Distributionally Robust Graph Learning from Smooth Signals under Moment Uncertainty (2105.05458v2)

Abstract: We consider the problem of learning a graph from a finite set of noisy graph signal observations, the goal of which is to find a smooth representation of the graph signal. Such a problem is motivated by the desire to infer relational structure in large datasets and has been extensively studied in recent years. Most existing approaches focus on learning a graph on which the observed signals are smooth. However, the learned graph is prone to overfitting, as it does not take the unobserved signals into account. To address this issue, we propose a novel graph learning model based on the distributionally robust optimization methodology, which aims to identify a graph that not only provides a smooth representation of but is also robust against uncertainties in the observed signals. On the statistics side, we establish out-of-sample performance guarantees for our proposed model. On the optimization side, we show that under a mild assumption on the graph signal distribution, our proposed model admits a smooth non-convex optimization formulation.

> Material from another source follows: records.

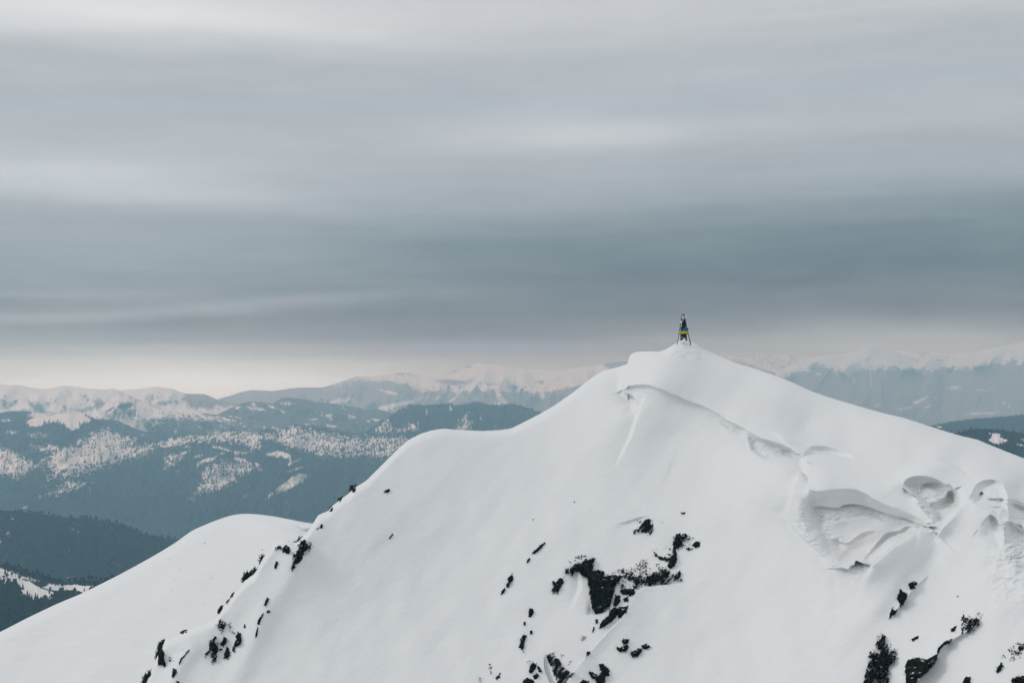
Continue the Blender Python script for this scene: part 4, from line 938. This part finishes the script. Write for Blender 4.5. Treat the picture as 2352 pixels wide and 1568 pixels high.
# the large hill
hill("hill", "large half wooded hill with a white knoll and snowy clearings",
     [(-200, 985)] + ZA([(0, 725), (180, 695), (350, 690), (490, 652), (700, 626), (940, 573), (1140, 597), (1200, 625), (1330, 682), (1500, 785), (1700, 880), (1850, 925), (2050, 968), (2130, 975)])
     + ZB([(0, 936), (270, 896), (430, 890), (560, 862), (640, 838), (980, 838), (1160, 853), (1280, 835), (1350, 822), (1420, 830), (1480, 840), (1550, 795), (1640, 756), (1700, 748), (1850, 765), (2050, 790)])
     + ZC([(100, 692), (200, 705), (330, 712), (500, 720), (700, 715)]) + [(1000, 998), (1090, 1010)],
     7000, 1290, 5300, base=0.98, namp=0.24, nscale=7, tilt=-17, seed=37, gully=0.055, gpx=95, step=1.5, crest_noise=0.6, streak=1.0,
     polys=[(ZA([(340, 710), (480, 648), (700, 620), (940, 565), (1140, 590), (1200, 640), (1250, 690), (1180, 722), (1120, 732), (1090, 800), (1010, 828), (930, 792), (880, 742), (780, 722), (640, 722), (580, 747), (510, 777), (410, 762), (400, 737)]), -1.35, 2.5),
            (ZA([(1420, 800), (1530, 830), (1680, 900), (1850, 950), (1800, 990), (1930, 1000), (1700, 1050), (2000, 1035), (2352, 960), (2352, 1010), (2150, 1060), (2000, 1150), (1850, 1220), (1750, 1230), (1600, 1250), (1480, 1290), (1300, 1280), (1000, 1350), (800, 1390), (760, 1330), (530, 1320), (580, 1250), (700, 1200), (750, 1130), (420, 1080), (430, 1040), (750, 1050), (850, 1080), (1050, 1030), (1100, 980), (1250, 930), (1260, 880)]), -.80, 11),
            (ZA([(0, 1060), (130, 1090), (300, 1190), (440, 1270), (490, 1340), (300, 1440), (230, 1480), (100, 1460), (-300, 1420), (-300, 1060)]), -.80, 9),
            (ZA([(760, 1330), (1300, 1280), (1600, 1250), (1300, 1390), (900, 1500), (640, 1567), (640, 1500)]), -.55, 16),
            (ZB([(-60, 950), (300, 885), (500, 885), (640, 830), (1000, 830), (1280, 865), (1470, 885), (1500, 820), (1650, 755), (1850, 785), (2000, 850), (2352, 880), (2352, 1190), (2150, 1160), (1900, 1140), (1750, 1080), (1600, 1050), (1500, 980), (1300, 950), (1230, 1000), (1220, 1090), (1100, 1080), (950, 1000), (800, 990), (600, 960), (480, 990), (250, 1010), (-60, 1060)]), -.73, 9),
            (ZC([(170, 735), (700, 740), (850, 720), (700, 830), (600, 920), (140, 900)]), -.58, 10),
            (ZB([(570, 1040), (700, 1060), (850, 1115), (1100, 1128), (1050, 1152), (900, 1168), (850, 1128), (700, 1092), (600, 1072)]), -1.2, 1.5),
            (ZB([(1320, 1150), (1480, 1110), (1660, 1160), (1640, 1218), (1480, 1198), (1330, 1182)]), -1.1, 2), (ZB([(1640, 1215), (1680, 1280), (1620, 1312)]), -1.1, 2),
            (ZB([(-80, 1180), (150, 1130), (250, 1110), (150, 1250), (-80, 1370)]), -.58, 9),
            (ZB([(480, 1340), (700, 1250), (1000, 1260), (1150, 1310), (1100, 1400), (870, 1480), (700, 1567), (420, 1567), (400, 1420)]), -.62, 12),
            (Z2([(1280, 1215), (1390, 1100), (1500, 1070), (1600, 1050), (1560, 1110), (1480, 1140), (1400, 1145), (1330, 1190)]), -.80, 9),
            (Z2([(1820, 1200), (1900, 1130), (2000, 1050), (2060, 1020), (2132, 1022), (2070, 1090), (1960, 1140), (1880, 1170)]), -.85, 2.5),
            (Z2([(310, 1180), (330, 1140), (460, 1090), (640, 1075), (560, 1120), (400, 1170)]), -.62, 7)],
     blobs=[(*ZA([(540, 895)])[0], 26, 7, 0, -.55), (*ZA([(150, 855)])[0], 14, 4, 0, -.5), (*ZB([(520, 1235)])[0], 20, 5, -15, -.9), (*ZB([(960, 1235)])[0], 20, 5, 15, -.9), (*ZB([(390, 1180)])[0], 15, 4, -20, -.7), (*ZB([(370, 1310)])[0], 4, 8, 20, -.8), (*ZB([(1220, 1340)])[0], 8, 12, -35, -.55),
            (*ZB([(1700, 1370)])[0], 26, 2.5, -15, -.8), (*ZB([(1740, 1250)])[0], 14, 4, -20, -.6), (*ZB([(690, 1145)])[0], 9, 2, -5, -.8), (*ZB([(100, 1390)])[0], 8, 3, 0, -.5), (*ZB([(2070, 1180)])[0], 10, 6, 20, -.5),
            (*Z2([(275, 1190)])[0], 4, 8, 0, -.9), (*Z2([(170, 1255)])[0], 7, 3, -20, -.8), (*Z2([(620, 1130)])[0], 2.5, 5, 0, -.6), (*Z2([(460, 1085)])[0], 8, 6, 0, -.5), (*Z2([(1700, 1170)])[0], 9, 6, -30, -.35), (*Z2([(1975, 1220)])[0], 14, 4, -30, -.3)],
     wood=(38000, 9, 21, SPRUCE, M_TREE, "spruce woods over the large half snowy hill"))
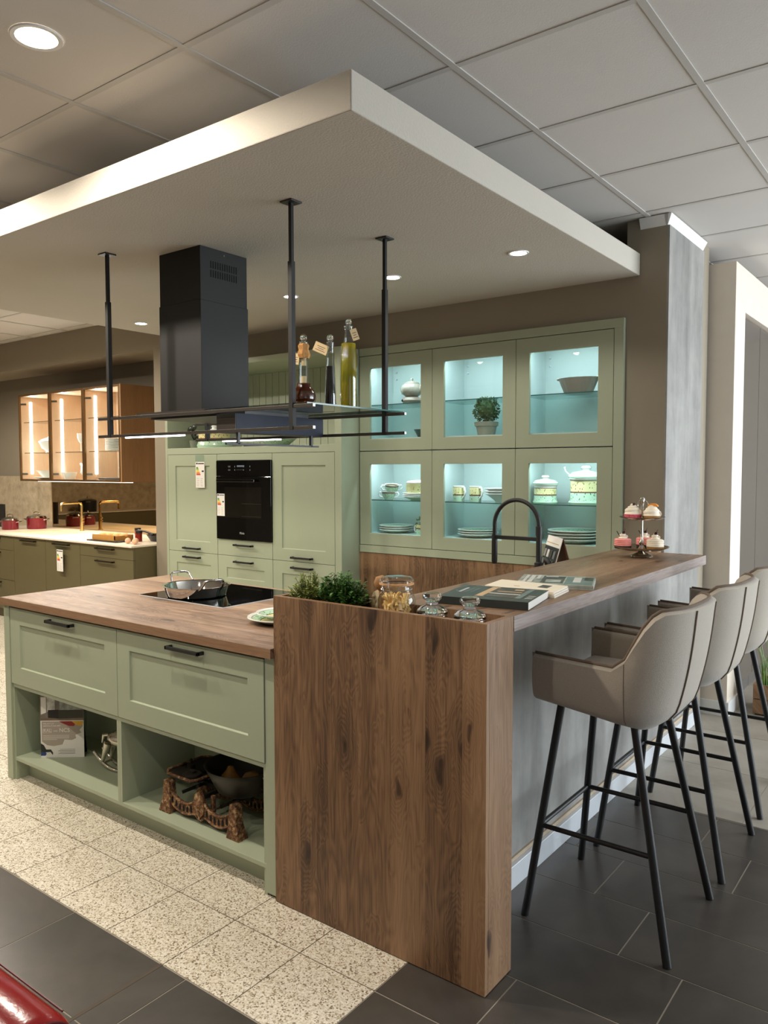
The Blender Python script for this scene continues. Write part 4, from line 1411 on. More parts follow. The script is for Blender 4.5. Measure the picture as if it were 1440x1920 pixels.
# two glass storage jars, only their stoppers rise above the trough
for k, (x, l) in enumerate(((-0.241, 'left glass jar with knob stopper in the trough'), (-0.105, 'right glass jar with knob stopper at the trough corner'))):
    t = thing('stopper_jar', l, 'jar', (x, 0.083, TF), 0, 'glass jars with knob stoppers')
    MB().lathe([(0, 0.002), (0.044, 0.002), (0.05, 0.01), (0.05, 0.058), (0.046, 0.064)], seg=28, cap=False).build('glass_body', M['jarglass'], t, smooth=40, local=True)
    MB().lathe([(0.0, 0.066), (0.040, 0.066), (0.049, 0.074), (0.049, 0.082), (0.037, 0.094), (0.022, 0.100), (0.018, 0.108), (0.024, 0.116), (0.031, 0.122), (0.031, 0.130), (0.024, 0.137), (0, 0.138)], seg=28).build('stopper', SOLIDGLASS if 'SOLIDGLASS' in globals() else M['glass'], t, smooth=40, local=True)


# ------------------------------------------------------------------ magazines on the bar
def cover(t, parent, q, z, pieces):
    """q: function (u,v)->(x,y); pieces: (u0,u1,v0,v1,mat,name)"""
    for k, (u0, u1, v0, v1, m, nm) in enumerate(pieces):
        c = [q(u0, v0), q(u1, v0), q(u1, v1), q(u0, v1)]
        zz = z + 0.0002 + 0.00012 * k
        mb = MB()
        mb.add([(p[0], p[1], zz) for p in c] + [(p[0], p[1], zz + 0.0002) for p in c], [(3, 2, 1, 0), (4, 5, 6, 7), (0, 1, 5, 4), (1, 2, 6, 5), (2, 3, 7, 6), (3, 0, 4, 7)])
        mb.build(nm, m, parent)


def magazine(name, label, cat, A, B, D, z0, z1, cov, pieces, group, page=None):
    """A: near-left, B: near-right, D: far-left corner"""
    A, B, D = Vector(A), Vector(B), Vector(D)
    U, V = B - A, D - A
    q = lambda u, v: (A + U * u + V * v)
    t = thing(name, label, cat, (q(.5, .5).x, q(.5, .5).y, z0), 0, group)
    def slab(u0, u1, v0, v1, a, b):
        c = [q(u0, v0), q(u1, v0), q(u1, v1), q(u0, v1)]
        mb = MB()
        return mb.add([(p.x, p.y, a) for p in c] + [(p.x, p.y, b) for p in c], [(3, 2, 1, 0), (4, 5, 6, 7), (0, 1, 5, 4), (1, 2, 6, 5), (2, 3, 7, 6), (3, 0, 4, 7)])
    th = min(0.0012, (z1 - z0) * 0.2)
    slab(0.004, 0.997, 0.006, 0.994, z0 + th, z1 - th).build('pages', page or M['paper'], t)
    slab(0, 1, 0, 1, z1 - th, z1).build('cover', cov, t)
    slab(0, 1, 0, 1, z0, z0 + th).build('back_cover', cov, t)
    slab(0, 1, -0.004, 0.004, z0, z1).build('spine', cov, t)
    cover(t, t, q, z1, pieces)
    return t, q


darkcov = plain('dark_green_cover', srgb(44, 50, 48), 0.35, var=0.05)
M['wtxt'] = plain('pale_grey_print', srgb(196, 196, 190), 0.5)
M['photo_d'] = plain('dark_photo_print', srgb(66, 62, 56), 0.4, var=0.5, nscale=30)
M['photo_l'] = plain('kitchen_photo_print', srgb(150, 156, 148), 0.4, var=0.45, nscale=25)
M['tan'] = plain('tan_print', srgb(190, 158, 118), 0.5, var=0.1)
M['teal'] = plain('grey_teal_print', srgb(98, 116, 112), 0.5, var=0.2, nscale=15)
BZ = 1.1003
A, B, D = (-0.305, 0.212), (-0.005, 0.268), (-0.362, 0.478)
pcs = [(0.36, 0.46, 0.2, 0.95, M['tan'], 'cover_print'), (0.44, 0.80, 0.22, 0.9, M['photo_d'], 'cover_photo'), (0.80, 0.86, 0.2, 0.95, M['teal'], 'cover_print'),
       (0.45, 0.80, 0.45, 0.5, M['wtxt'], 'cover_print'), (0.50, 0.78, 0.62, 0.66, M['tan'], 'cover_print'), (0.66, 0.76, 0.78, 0.86, M['tan'], 'cover_print')]
for k in range(3):
    pcs.append((0.905 + 0.0 * k, 0.985, 0.22 + 0.09 * k, 0.25 + 0.09 * k, M['wtxt'], 'cover_print'))
m1, q1 = magazine('catalogue', 'thick dark green catalogue nearest the trough on the bar', 'catalogue', A, B, D, BZ, BZ + 0.026, darkcov, pcs, 'catalogues on the bar', M['paper'])
for body, u, v, s in (('KÜCHE', 0.09, 0.55, 0.030), ('TREND', 0.17, 0.55, 0.030), ('DESIGN', 0.24, 0.55, 0.026)):
    pass
ang = math.atan2(0.056, 0.3)
for u, mt in ((0.12, M['wtxt']), (0.19, M['teal']), (0.25, M['teal'])):
    c = [(u - 0.018, 0.42), (u + 0.018, 0.42), (u + 0.018, 0.78), (u - 0.018, 0.78)]
    mb = MB()
    for n in range(6):
        v0 = 0.42 + 0.06 * n
        cc = [q1(u - 0.016, v0), q1(u + 0.016, v0), q1(u + 0.016, v0 + 0.042), q1(u - 0.016, v0 + 0.042)]
        mb.add([(p.x, p.y, BZ + 0.0264) for p in cc] + [(p.x, p.y, BZ + 0.0267) for p in cc], [(3, 2, 1, 0), (4, 5, 6, 7), (0, 1, 5, 4), (1, 2, 6, 5), (2, 3, 7, 6), (3, 0, 4, 7)])
    mb.build('cover_lettering', mt, m1)
creamcov = plain('cream_cover', srgb(228, 216, 196), 0.5, var=0.03)
A, B, D = (-0.315, 0.545), (-0.04, 0.535), (-0.34, 0.72)
for k in range(3):
    z0 = BZ + 0.0062 * k
    dx = 0.004 * k
    magazine('brochure', ['lowest', 'middle', 'topmost'][k] + ' cream brochure of the small stack on the bar', 'brochure', (A[0] - dx, A[1] + dx), (B[0] - dx, B[1] + dx), (D[0] - dx, D[1] + dx), z0, z0 + 0.006, creamcov,
             [(0.68, 0.82, 0.42, 0.8, M['photo_d'], 'cover_photo'), (0.36, 0.44, 0.3, 0.36, M['tan'], 'cover_print')] if k == 2 else [], 'cream brochures on the bar')
A, B, D = (-0.272, 0.70), (0.0, 0.775), (-0.355, 0.93)
for k in range(2):
    z0 = BZ + 0.0085 * k
    magazine('magazine', ['lower', 'upper'][k] + ' kitchen magazine of the pair farther along the bar', 'magazine', A, B, D, z0, z0 + 0.008, M['photo_l'],
             [(0.30, 0.60, 0.1, 0.9, M['photo_d'], 'cover_photo'), (0.36, 0.56, 0.2, 0.5, M['photo_l'], 'cover_photo'), (0.62, 0.98, 0.05, 0.9, M['teal'], 'cover_print'), (0.72, 0.82, 0.3, 0.85, M['wtxt'], 'cover_lettering'),
              (0.06, 0.10, 0.1, 0.9, M['wtxt'], 'cover_lettering'), (0.13, 0.19, 0.1, 0.9, M['wtxt'], 'cover_lettering'), (0.22, 0.26, 0.5, 0.95, M['wtxt'], 'cover_lettering'), (0.86, 0.97, 0.55, 0.9, M['photo_d'], 'cover_photo'), (0.33, 0.5, 0.78, 0.86, M['wtxt'], 'cover_lettering')] if k else [], 'kitchen magazines on the bar')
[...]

We then develop a projected gradient method to tackle this formulation and establish its convergence guarantees. Our formulation provides a new perspective on regularization in the graph learning setting. Moreover, extensive numerical experiments on both synthetic and real-world data show that our model has comparable yet more robust performance across different populations of observed signals than existing non-robust models according to various metrics.